I think there’s two problems with literature as taught in school (besides the inherent poison of SCHOOL! UGH! in many students.) One can definitely be the material selection. Some books (and plays and poems) simply don’t or can’t connect with the reader. Personally, I couldn’t stand Catcher in the Rye when I was a teenager and assigned to read it. I have no idea what I’d think of it now with another 15+ years of experience. I didn’t like A Separate Peace. Romeo and Juliet might have been okay if I hadn’t had to read it three times in different schools. So that right there are three works that are supposed to connect with teenagers somehow.

Shakespeare, for instance, I think is hurt by play selection. I had Romeo and Juliet, Julius Caesar, and MacBeth. I’m not saying that schools should be teaching the histories but for me it was basically all tragedies. Personally I’d suggest Hamlet or maybe King Lear instead of MacBeth and a comedy or two instead. The Bard was writing to entertain and put butts in the seats, after all. Not everything was super serious.

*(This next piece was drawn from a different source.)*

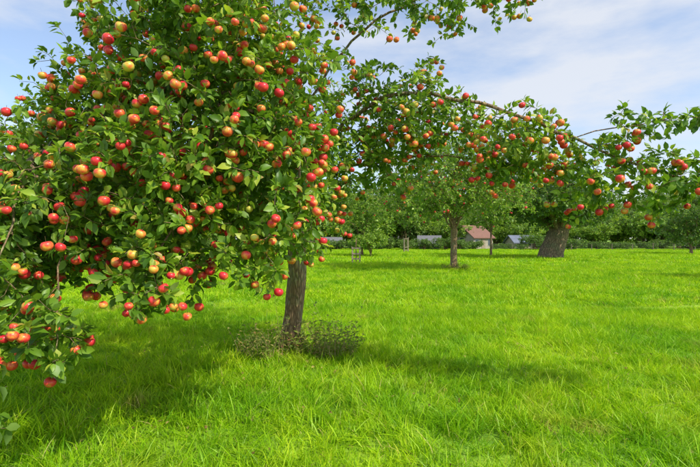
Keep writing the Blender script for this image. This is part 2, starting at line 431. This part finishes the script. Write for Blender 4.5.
generic('apple_tree.002',(19.5,16.),7.,2.2,4.2,.17,11,900,(M_bark,M_leaf2),.16,ap=.1,seed=12,step=.35,per=6,app_r=.05)
generic('old_pollard_tree',(17.4,40.5),7.6,3.0,6.0,.82,15,2000,(M_bark2,M_dark),.27,seed=5,step=.45,per=6,flare=.3,lean=1.4,zd=.2)
generic('young_tree',(14.5,48.),6.8,2.4,2.6,.09,8,420,(M_bark,M_leaf2),.2,seed=21,step=.4)
generic('young_tree.001',(1.2,46.),7.2,1.4,3.0,.1,8,520,(M_bark,M_leaf2),.22,seed=22,step=.4)
generic('shrub',(2.0,44.),3.,.3,2.4,.08,7,360,(M_bark,M_leaf2),.2,seed=23,step=.35)
generic('young_tree.002',(38.,52.),6.,.8,3.6,.15,9,620,(M_bark,M_dark),.26,seed=24,step=.45)
generic('young_tree.003',(-6.5,52.),6.,1.,3.0,.12,8,480,(M_bark,M_leaf2),.24,seed=25,step=.45)

# distant trees: linked copies of four modelled trees
random.seed(3)
tm=[]
far=empty('distant_trees')
for i,(h,th,r) in enumerate([(7.5,1.0,3.6),(6.,.4,3.8),(9,1.2,4.2),(2.6,.1,2.4)]):
    t=generic('tmp',(0,0),h,th,r,.2,9,480,(M_bark2,(M_far,M_leaf2,M_far,M_dark)[i]),.34 if i<3 else .22,seed=40+i,step=.5,per=5)
    ms=[(c.name.split('.')[0],c.data) for c in t.children]
    for c in list(t.children): bpy.data.objects.remove(c)
    bpy.data.objects.remove(t); tm.append(ms)
def place(k,x,yy,s,par):
    rz=random.uniform(0,6.28)
    for nm,me in tm[k]:
        o=make_obj('tree_'+nm,me,par,(x,yy,float(gh(x,yy))-.05)); o.rotation_euler=(0,0,rz); o.scale=(s*1.15,s*1.15,s)
rows=[(86,2.8,(0,1,1),.7,1.2),(98,3.0,(0,2,1),.9,1.3),(122,4.0,(2,0),1.1,1.7)]
for y0,dx,kinds,s0,s1 in rows:
    x=-y0*.95
    while x<y0*1.15:
        yy=y0+random.uniform(-4,4); k=random.choice(kinds); s=random.uniform(s0,s1)*(1.3 if x<y0*.2 else 1.05)
        place(k,x,yy,s,far); x+=dx*random.uniform(.6,1.5)
hedge=empty('hedge')
x=-60
while x<90:
    place(3,x,76+random.uniform(-1.5,1.5),random.uniform(.4,1.05),hedge); x+=random.uniform(1.2,4.0)

# ---------------------------------------------------------------- buildings etc.
M_red=tiles('red_brick',(.30,.13,.08),(.24,.11,.07),(.4,.36,.3),4.)
M_cream=simple('cream_render',(.36,.32,.25),.8,.15,2.)
M_roofo=tiles('orange_tiles',(.26,.13,.09),(.20,.10,.075),(.12,.06,.04),3.)
M_roofg=tiles('slate_tiles',(.20,.20,.21),(.15,.15,.16),(.08,.08,.09),3.)
M_roofb=simple('blue_grey_sheet_roof',(.14,.16,.21),.6,.2,1.)
M_glass=simple('window_glass',(.05,.07,.09),.1,.1,2.)
M_wood=simple('weathered_wood',(.30,.24,.17),.85,.35,12.,.4)
M_frame=simple('white_paint',(.6,.6,.56),.5,.05)
def box(V,F,x0,x1,y0,y1,z0,z1):
    b=len(V); V+=[(x0,y0,z0),(x1,y0,z0),(x1,y1,z0),(x0,y1,z0),(x0,y0,z1),(x1,y0,z1),(x1,y1,z1),(x0,y1,z1)]
    F+=[tuple(b+i for i in f) for f in((0,3,2,1),(4,5,6,7),(0,1,5,4),(1,2,6,5),(2,3,7,6),(3,0,4,7))]
def mesh(name,V,F,mat):
    me=bpy.data.meshes.new(name); me.from_pydata(V,[],F); me.materials.append(mat); me.update(); return me
def house(name,x,y,w,d,eave,ridge,rot,wall,roof,nwin=3,chim=True):
    r=empty(name,(x,y,float(gh(x,y))-.05)); r.rotation_euler=(0,0,math.radians(rot))
    a,b=w/2,d/2
    V=[(-a,-b,0),(a,-b,0),(a,b,0),(-a,b,0),(-a,-b,eave),(a,-b,eave),(a,b,eave),(-a,b,eave),(-a,0,ridge),(a,0,ridge)]
    F=[(0,1,5,4),(2,3,7,6),(1,2,6,9,5),(3,0,4,8,7)]
    make_obj('walls',mesh('walls',V,F,wall),r)
    o=.35;s=(ridge-eave)/b
    V=[];t=.14
    zo=eave-o*s
    V=[(-a-o,-b-o,zo+.05),(a+o,-b-o,zo+.05),(a+o,0,ridge+.05),(-a-o,0,ridge+.05),(a+o,b+o,zo+.05),(-a-o,b+o,zo+.05)]
    V+=[(p[0],p[1],p[2]+t) for p in V]
    F=[(6,7,8,9),(9,8,10,11),(0,3,2,1),(3,5,4,2),(0,1,7,6),(4,5,11,10),(1,2,8,7),(2,4,10,8),(3,0,6,9),(5,3,9,11)]
    make_obj('roof',mesh('roof',V,F,roof),r)
    V=[];F=[];V2=[];F2=[]
    wz0,wz1=eave*.35,eave*.8
    for i in range(nwin):
        cx=-a+w*(i+.5)/nwin
        if i==nwin//2: continue
        box(V2,F2,cx-.5,cx+.5,-b-.05,-b+.05,wz0-.06,wz1+.06); box(V,F,cx-.43,cx-.03,-b-.07,-b+.02,wz0,wz1); box(V,F,cx+.03,cx+.43,-b-.07,-b+.02,wz0,wz1)
    if chim: box(V2,F2,-a-.04,-a+.04,-.5,.5,eave*.5-.06,eave*.5+1.06); box(V,F,-a-.06,-a+.02,-.42,.42,eave*.5,eave*.5+1.)
    make_obj('window_frames',mesh('wf',V2,F2,M_frame),r); make_obj('windows',mesh('w',V,F,M_glass),r)
    V=[];F=[]; cx=-a+w*(nwin//2+.5)/nwin; box(V,F,cx-.45,cx+.45,-b-.05,-b+.03,0,min(2.0,eave*.85)); make_obj('door',mesh('door',V,F,M_wood),r)
    if chim:
        V=[];F=[]; box(V,F,a*.5-.3,a*.5+.3,-.3,.3,ridge-.4,ridge+.8); make_obj('chimney',mesh('ch',V,F,M_red),r)
    return r
house('brick_house',21.4,82,5,5,2.2,4.1,35,M_cream,M_roofo)
house('barn',13.6,80,3.4,4,.8,2.2,-10,M_red,M_roofg,chim=False)
house('barn.001',-3.9,80,4.5,4,.8,2.0,8,M_red,M_roofg,chim=False)
house('shed',29.6,81,3.8,4,1.2,2.3,5,M_cream,M_roofb,chim=False)

def guard(name,x,y,w,h):
    r=empty(name,(x,y,float(gh(x,y))-.03)); V=[];F=[]
    for sx in(-1,1):
        for sy in(-1,1): box(V,F,sx*w/2-.045,sx*w/2+.045,sy*w/2-.045,sy*w/2+.045,0,h*random.uniform(.97,1.05))
    make_obj('posts',mesh('posts',V,F,M_wood),r)
    V=[];F=[]
    for z in(.35,.7,h-.12):
        for s in(-1,1):
            box(V,F,-w/2-.05,w/2+.05,s*(w/2+.06)-.014,s*(w/2+.06)+.014,z,z+.08)
            box(V,F,s*(w/2+.06)-.014,s*(w/2+.06)+.014,-w/2+.0,w/2,z+.1,z+.17)
    make_obj('rails',mesh('rails',V,F,M_wood),r)
    V=[];F=[]; box(V,F,-.03,.03,-.03,.03,0,h+.6); make_obj('sapling_stem',mesh('stem',V,F,M_bark),r)
guard('tree_guard',.42,32.,.5,1.2)
guard('tree_guard.001',7.2,60.,.5,1.9)
def fence(name,x0,y0,x1,y1,n):
    r=empty(name,(x0,y0,float(gh(x0,y0)))); V=[];F=[]
    dx,dy=x1-x0,y1-y0
    for i in range(n+1):
        t=i/n; px,py=dx*t,dy*t; box(V,F,px-.045,px+.045,py-.045,py+.045,-.1,1.1+random.uniform(-.15,.1))
    make_obj('posts',mesh('fp',V,F,simple('dark_fence_post',(.15,.12,.08),.9)),r)
    V=[];F=[]; L=math.hypot(dx,dy)
    for z in(.35,.7,1.0):
        b=len(V); nx,ny=-dy/L*.012,dx/L*.012
        V+=[(nx,ny-.07,z),(dx+nx,dy+ny-.07,z),(dx+nx,dy+ny-.07,z+.012),(nx,ny-.07,z+.012)]; F.append((b,b+1,b+2,b+3))
    make_obj('wires',mesh('fw',V,F,simple('fence_wire',(.2,.2,.2),.5)),r)
fence('wire_fence',22,72,80,66,20)

# ---------------------------------------------------------------- ground
def axis(lim_neg,lim_pos):
    a=[0.]; 
    while a[-1]<lim_pos: a.append(a[-1]+max(.6,a[-1]*.05))
    b=[0.]
    while b[-1]<lim_neg: b.append(b[-1]+max(.6,b[-1]*.05))
    return np.array([-v for v in b[::-1][:-1]]+a)
xs=axis(1500,1500); ys=axis(1500,1500)
X,Y=np.meshgrid(xs,ys); Z=gh(X,Y)
V=np.stack([X,Y,Z],-1).reshape(-1,3); nx,ny=len(xs),len(ys)
i=np.arange(nx-1);j=np.arange(ny-1); I,J=np.meshgrid(i,j); q=(J*nx+I).ravel()
loops=np.stack([q,q+1,q+1+nx,q+nx],1).ravel()
make_obj('ground',np_mesh('ground',V,loops,np.arange(len(q))*4,ground_mat()))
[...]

The other problem is that the symbolism, as mentioned by the OP, can often seem and perhaps is suspect at best and completely specious at worst. I remember my teacher trying to make some big Christ-figure thing out of The Grapes of Wrath regarding Jim Casy, the initials J.C., and the number of people traveling in the Joad’s party, which completely set off my BS meter. Now, if that’s a common analysis, I might owe her an apology, but somehow I doubt it. I often get the feeling that textual analysis is often nothing more than the equivalent of all those crazy numerology theories about the Great Pyramid of Giza. Play around enough with the available material and ignore the parts that don’t fit. The same sort of thing that started with Darby about the Book of Revelation. It can’t just be an apocalyptic (using the original meaning of “hidden”) telling of the events described in Maccabees but instead has to really be about the future and the end of the world.

I’ve had some books and authors ruined for me due to the classroom, but I admit I would have found some of them boring as heck anyway. However, literature classes have introduced me to some delightful books and authors, such as Jane Austen’s Pride and Prejudice, made more wonderful by the TA suggesting that we try to match some of the absurd characters with those in our own lives. And I can never thank my Freshman English Professor enough for introducing me to the wonderful Ursula K. LeGuin.

By the way, since this thread is likely to be populated by people who might be interested in catching up on old classics, I’m going to plug a resource I’ve found valuable: Librivox. It’s basically the Project Gutenberg of audiobooks. Volunteers record audio versions of books in the public domain, and the audio recordings are also then released for free and without restriction. The quality of the readers varies from pretty bad to fair-to-middlin’, but you get what you pay for. I find audio books are a great way to plow through some of these books you’ve always intended to get to, but never found the time for.

I got a very bad grade on a paper in my freshman comp class for expressing that opinion. In fact, I used *Moby Dick *as my example. It seems I gored the professor’s sacred ox, because it was the only paper on which I failed to make an A that semester.

False to the first, true to the second. (cite, cite) In this, he’s not really any different from today’s television shows that have to fill up 45 minutes each week. In fact, of all the classic novelists, Dickens strikes me as the one who would have been most likely to be writing for television if he were around today.